When I posted on Facebook last Thursday, that I was thinking about going to Columbia, South Carolina, the next day to watch them finally furl the Confederate flag, I got a little pushback from some of my conservative friends. They cynically insisted that the historic event I was going to witness was no big deal and its impact way over-hyped.
They said, on my post and others, that the media frenzy over moving "a square piece of cloth" was at worst a distraction for the world's problems and at best a panacea that would lull people into thinking that we've finally turned a cultural corner in the Old South.
"It's a manufactured event, " one critic wrote. "I don't expect the air to smell like lilacs, don't expect 300 million people to hold hands and sing kume by ya."
"Just smoke and diversion" from the "real issues," wrote another.
I thought they were misreading people's expectations, that there can be no question there is still much work left to do. Was it mostly symbolic? Sure, but it was an important step. As it turns out, for the people of South Carolina, it was hugely important, much closer to an awakening than I thought, and so much more of the optimism the event's critics sardonically predicted.

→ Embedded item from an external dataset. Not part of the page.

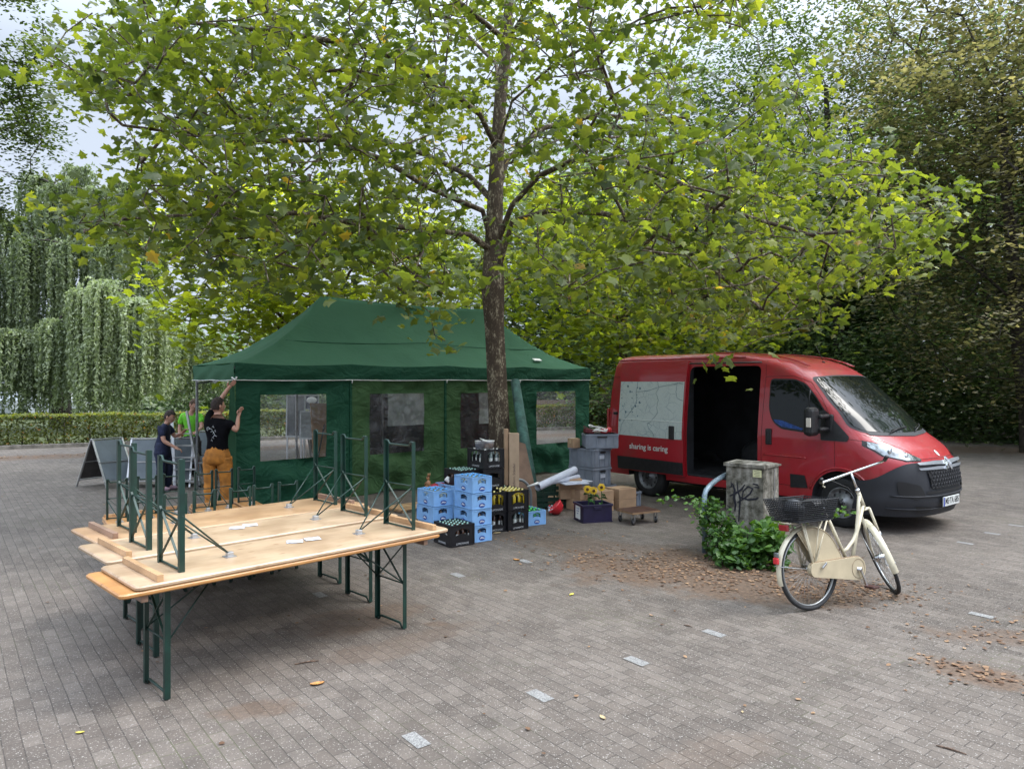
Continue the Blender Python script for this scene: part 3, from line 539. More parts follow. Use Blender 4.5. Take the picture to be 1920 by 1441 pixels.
def tent():
    rng = np.random.default_rng(3); root = empty('party_tent', TA, label='large green pavilion tent with film windows and hipped roof behind the plane tree trunk', cat='tent')
    ul = 2.03; nu, nv = 130, 61; pts = []
    for i in range(nu):
        for j in range(nv):
            u = TL * i / (nu - 1); v = TW * j / (nv - 1); fu = min(u / ul, (TL - u) / ul); fv = min(v, TW - v) / (TW / 2); f = max(0, min(fu, fv, 1)); g = .44 * f + .56 * f ** 2.2
            z = ZE + (ZP - ZE) * g; mid = 1 if fv <= fu else 0
            if mid: z -= .07 * math.sin(math.pi * f) * abs(math.sin(math.pi * u / 4.06))
            z -= .05 * f * max(0, math.sin(math.pi * (u - ul) / (TL - 2 * ul))) if fu > 1 else 0
            z += .012 * math.sin(u * 9 + v * 5) * f * (1 - f) * 2 + .010 * math.sin(u * 4.1 - v * 13) * (1 - f) * f * 2
            z -= (.035 * abs(math.sin(math.pi * u / 2.03)) * (1 - f) ** 4)
            pts.append(W(u, v, z))
    r = MB().grid(pts, nu, nv).build('roof', C_ROOF, root)
    # seam half way up and patch
    mb = MB(); s = [W(1.02 + (TL - 2.04) * k / 60, .74, 0) for k in range(61)]
    sp = []
    for k in range(61):
        u = 1.02 + (TL - 2.04) * k / 60; f = .51; z = ZE + (ZP - ZE) * (.44 * f + .56 * f ** 2.2) - .07 * math.sin(math.pi * f) * abs(math.sin(math.pi * u / 4.06)); q = W(u, .74, z + .006); sp.append(q)
    mb.tube(sp, .006, 4); mb.build('roof_seam', C_DARKG, root)
    q = W(6.75, .35, 2.50); mb = MB(); mb.box(q, (.22, .006, .10), M=Matrix.Rotation(math.atan2(TE[1], TE[0]), 4, 'Z') @ Matrix.Rotation(R(-62), 4, 'X')); mb.build('white_label', WHITEP, root)
    # valance round the eave, hanging in shallow swags
    def valance(p0, p1, nseg, name, out):
        p0 = np.array(p0); p1 = np.array(p1); n = nseg * 24 + 1; pts = []; m = 8; cord = []
        for i in range(n):
            f = i / (n - 1); q = p0 + (p1 - p0) * f; sw = abs(math.sin(math.pi * f * nseg))
            for j in range(m):
                g = j / (m - 1); top = ZE + .005 - .035 * sw; bot = ZV - .012 * sw
                w = .014 * math.sin(f * nseg * 9 + g * 6) * g + .018 * math.sin(g * math.pi) * sw
                pts.append((q[0] + out[0] * (w + .012), q[1] + out[1] * (w + .012), top + (bot - top) * g))
            cord.append((q[0] + out[0] * .03, q[1] + out[1] * .03, ZV - .012 * sw))
        MB().grid(pts, n, m).build('valance', C_DARKG if name else C_ROOF, root); MB().tube(cord, .007, 5).build('hem_cord', WHITEP, root)
    o_front = -np.array([-TE[1], TE[0], 0]); o_side = -TE
    valance(W(0, 0, 0), W(TL, 0, 0), 4, True, o_front); valance(W(0, TW, 0), W(0, 0, 0), 2, False, o_side); valance(W(TL, TW, 0), W(TL, 0, 0), 2, True, TE); valance(W(0, TW, 0), W(TL, TW, 0), 4, True, -o_front)
    # front walls: four sheets each with a film window
    def wall(u0, u1, v0, wu0, wu1, wz0, wz1, m, name, pane, top=ZV + .02, sgn=1, zb=.02):
        nu, nz = 49, 49; us = np.linspace(u0, u1, nu); zs = np.linspace(zb, top, nz)
        if wu0 is not None:
            for x in (wu0, wu1): us[np.argmin(abs(us - x))] = x
            for x in (wz0, wz1): zs[np.argmin(abs(zs - x))] = x
        a, b_ = (wu0, wu1) if wu0 is not None else (9e9, 9e9); ph = u0 * 3.1
        def off(u, z):
            e = 1.0
            if wu0 is not None and a - .02 <= u <= b_ + .02 and wz0 - .02 <= z <= wz1 + .02: e = .25
            t = (u - u0) / (u1 - u0); ed = math.sin(math.pi * t)
            return 1.5 * e * ed * (.030 * math.sin(3.0 * (u - u0) + 5.5 * z + ph) + .018 * math.sin(9 * (u - u0) - 6 * z + ph) + .012 * math.sin(17 * u + 9 * z + ph) + .02 * math.sin(12 * z - 7 * abs(t - .5) + ph)) * (1.0 if z > 1.8 or z < .65 else .8)
        pts = []
        for u in us:
            for z in zs:
                q = W(u, v0, z); o = off(u, z) + .03; pts.append((q[0] - o_front[0] * o * sgn * 1.0, q[1] - o_front[1] * o * sgn, z + (.03 * math.sin(u * 5) if z == zs[0] else 0)))
        sk = (lambda i, j: wu0 is not None and us[i] >= a - 1e-6 and us[i + 1] <= b_ + 1e-6 and zs[j] >= wz0 - 1e-6 and zs[j + 1] <= wz1 + 1e-6)
        w = MB().grid(pts, nu, nz, skip=sk).build(name, m, root)
        if wu0 is not None:
            uu = [u for u in us if a - 1e-6 <= u <= b_ + 1e-6]; zz = [z for z in zs if wz0 - 1e-6 <= z <= wz1 + 1e-6]; pp = []
            for u in uu:
                for z in zz: q = W(u, v0, z); o = off(u, z) + .034; pp.append((q[0] - o_front[0] * o * sgn, q[1] - o_front[1] * o * sgn, z))
            MB().grid(pp, len(uu), len(zz)).build('window', pane, w)
        return w
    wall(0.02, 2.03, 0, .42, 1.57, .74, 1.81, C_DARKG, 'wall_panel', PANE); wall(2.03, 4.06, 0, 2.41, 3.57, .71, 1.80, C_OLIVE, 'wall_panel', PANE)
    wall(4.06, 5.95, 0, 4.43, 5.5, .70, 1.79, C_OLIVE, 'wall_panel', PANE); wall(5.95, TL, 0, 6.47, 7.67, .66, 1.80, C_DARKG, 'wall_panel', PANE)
    wall(3.55, 5.6, TW, 4.22, 5.22, 1.0, 1.88, C_BLACK, 'back_wall', PANE_H, sgn=-1); wall(5.6, 7.95, TW, 6.85, 7.35, .95, 1.85, C_BLACK, 'back_wall', PANE_H, sgn=-1)
    # seams between the sheets
    for u in (2.03, 4.06, 5.95):
        q = W(u, 0, 0); mb = MB(); mb.box((q[0] + o_front[0] * -.02, q[1] + o_front[1] * -.02, ZV / 2), (.045, .02, ZV - .02), rz=math.atan2(TE[1], TE[0])); mb.build('wall_seam', C_DARKG, root)
        mb = MB(); mb.tube([(q[0] + o_front[0] * .035, q[1] + o_front[1] * .035, ZV), (q[0] + o_front[0] * .03, q[1] + o_front[1] * .03, ZV - .06)], .009, 5); mb.build('tie_strap', WHITEP, root)
    # loose cloth gathered at the open left corner and trailing on the ground
    pts = []; nu, nz = 30, 30
    for i in range(nu):
        f = i / (nu - 1)
        for j in range(nz):
            g = j / (nz - 1); z = 2.02 * (1 - g) + .02; w_ = .10 + .42 * g ** 2.2; u = -.02 + .05 * math.sin(f * 14 + g * 3) * (.5 + g); v = .02 + f * w_ ; q = W(u - .10 * g ** 3 * math.sin(f * 3), v, z)
            pts.append((q[0] + .025 * math.sin(f * 21) * g, q[1] - .03 * math.sin(f * 17 + g * 4) * g, z + .02 * math.sin(f * 13)))
    MB().grid(pts, nu, nz).build('loose_side_cloth', C_ROOF, root)
    # folding frame
    for (u, v) in ((.06, .06), (0.05, TW - .05), (TL / 2, TW - .06), (TL / 4, TW - .06), (TL - .05, .07), (TL - .05, TW - .05), (TL / 2, .12)):
        q = W(u, v, 0); mb = MB(); mb.box((q[0], q[1], 1.62), (.042, .042, 1.2), rz=.71, bev=.004); mb.box((q[0], q[1], .55), (.034, .034, 1.08), rz=.71, bev=.003); mb.box((q[0], q[1], 1.02), (.055, .055, .05), rz=.71, bev=.006); mb.box((q[0], q[1], .006), (.09, .09, .012), rz=.71); mb.build('pole', METAL, root)
    mb = MB()
    for (p_, q_) in (((0.05, TW - .05, 2.0), (.05, TW / 2, 2.28)), ((.05, TW / 2, 2.0), (.05, TW - .05, 2.28)), ((.05, TW / 2, 2.0), (.05, .06, 2.28)), ((.05, .06, 2.0), (.05, TW / 2, 2.28))): mb.bar(W(*p_), W(*q_), .014, .028)
    for k in range(4):
        for z0, z1 in ((1.98, 2.27), (2.27, 1.98)): mb.bar(W(TL * k / 4 + .05, TW - .05, z0), W(TL * (k + 1) / 4, TW - .05, z1), .014, .028)
    mb.build('scissor_frame', METAL, root)
    # white cable tie by the corner
    q = W(-.01, 0, 2.1)
    mb = MB(); mb.tube([(q[0] - .02, q[1] - .04, 2.09), (q[0] + .04, q[1] - .05, 2.05), (q[0] + .06, q[1] - .05, 2.10)], .014, 5); mb.build('white_strap', WHITEP, root)
tent()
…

After witnessing that anachronistic flag, despised by many and revered by few, being lowered, folded up and driven away from the capitol grounds, Friday, I have to admit that the people we spoke to indeed saw only sunny days ahead for the Palmetto State, and their joy was rarely expressed in measured declarations.
Bernard Jackson, a local artist, set up an easel across from the flag post depicting a Buffalo Soldier looming large, with the flag behind him, "because it's behind us now," he explained.
"This isn't a black victory, or a white victory," he went on, excitedly, "This is an American victory. This is a world victory. Everybody across the world is rejoicing right now. It's a ripple effect. You changed the tides of the world."
His optimism was jarring, because I expected there to be much more tension. There wasn't.
True, among some, like Myron Murrow, who said his family had been in South Carolina since at least the Eighteenth Century, there was some indignancy and resignation. After all, he showed up, grandchildren in tow, wearing the Confederate emblem on the back of his t-shirt, surrounded by the words "Stopping Terrorism Since 1861." This, of course, follows the euphemistic Southern description of the Civil War as the "War of Northern Aggression."
"When they try to erase it from our history," he told me, "that's when I proudly wear my flag."
But as long as that flag flew on public, state-owned property, at "the people's house," as someone put it, then it seemed like nothing more than an ironic attempt to hide South Carolina's history of racism in its own shadow.
Watch the video of the Confederate Flag coming down.
"We can't say that slavery didn't happen, that segregation didn't happen, that people weren't lynched and murdered and harassed and oppressed. It happened." Brittani Williams, a young woman who had driven up from Charleston, explained.
Murrow decried the consequences of the state legislature's actions, lamenting, "It makes a lot of people feel like, if they have ancestors who fought, it makes it feel like they lost the war all over again."
Yet among almost everyone else we spoke to, the conversation was enthusiastic, characterizing the event as a time for love, forgiveness and moving on.
"This is going to bring everybody closer and bring America hope, tighter knit," Reginald Epps, a facilitator for a S.T.E.M. program in Greenville, S.C., said. "That's why I think it's important, what's happened here."
Williams couldn't hold back the tears. "I cried the whole way here. I'll probably cry the whole way home," she said, using her hand as a fan to help regain her composure. "Being from Charleston, this is a victory for us, because we lost nine beautiful people," she continued, adding, "It's a step forward. It's a victory for our nation, because now we can start to heal."
So maybe it wasn't an entire nation coming together in a group hug, but it wasn't a small thing, a diversion, either. It was a long time coming. I think I approached it as an outsider, albeit not an unbiased one, and I just did not anticipate how profound it was to have a burden lifted from the shoulders of those who had been squirming uncomfortably beneath it for 150 years.
Jackson, the artist, painted a brightly colored picture of the state he loves and the place he calls home. "South Carolina is about to turn the corner, enormously," he said, "and I can't wait."